Let’s go on to the Mynydd y Gwair wind turbines near my home. My wife and I have been doing a survey of the velocity/speed of the blade tips. By planning approval conditions, the wind turbines here are 127m high to the top of an upright blade, and the “nacelle” at the top of the tower is 80m high – so 127m minus 80m gives the blade length as 47m. Each turbine here has three blades. We have been surveying their average revolution­s using a few different turbines by fixing an eye on one blade at a time for a minute at a time.

The average revolution­s are nine per minute. So the tip of one blade travels the circumfere­nce nine times a minute and 60 times that in an hour. This works out at about 160km/h or just about 100mph for the blade tips.

Remember there are three blades, so in just one minute there are three blade tips travelling around at 100mph and with 16 giant wind turbines that makes 48 blade tips at 100mph at any height varying from 33m above the ground up to 127m above ground all on just one mountain, our Mynydd y Gwair. They must be killing lots of birds.

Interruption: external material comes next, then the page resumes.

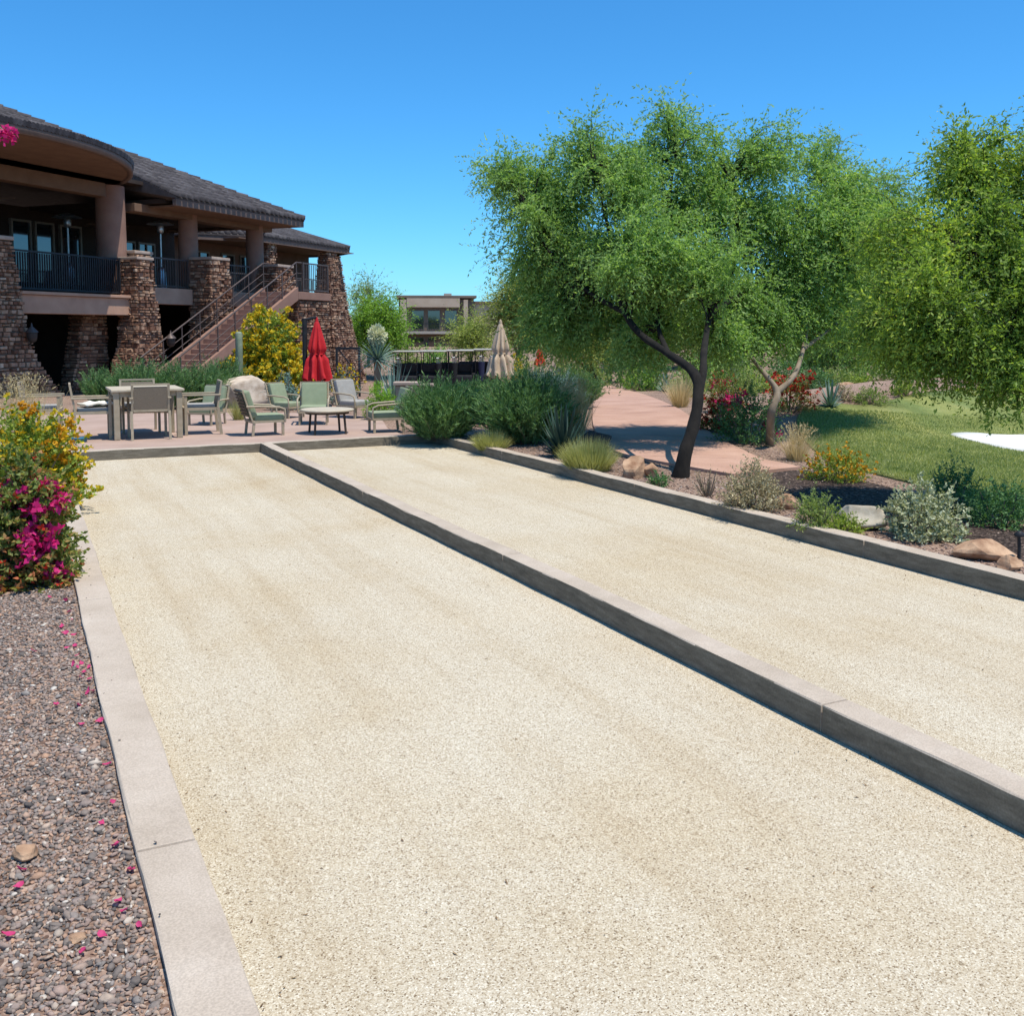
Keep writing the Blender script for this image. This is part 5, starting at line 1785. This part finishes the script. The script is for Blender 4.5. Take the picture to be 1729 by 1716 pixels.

Birds are not designed to look out for such death machines; they cannot even see a peregrine falcon coming at that speed until it hits them.

Worse still, the blades are proven to kill bats, not by impact but simply by pressure waves in the air turbulence caused by these blades. This is all for an average energy output of just 8MW for a 70,00MW grid.

These wind turbines are truly death machines for birds and bats.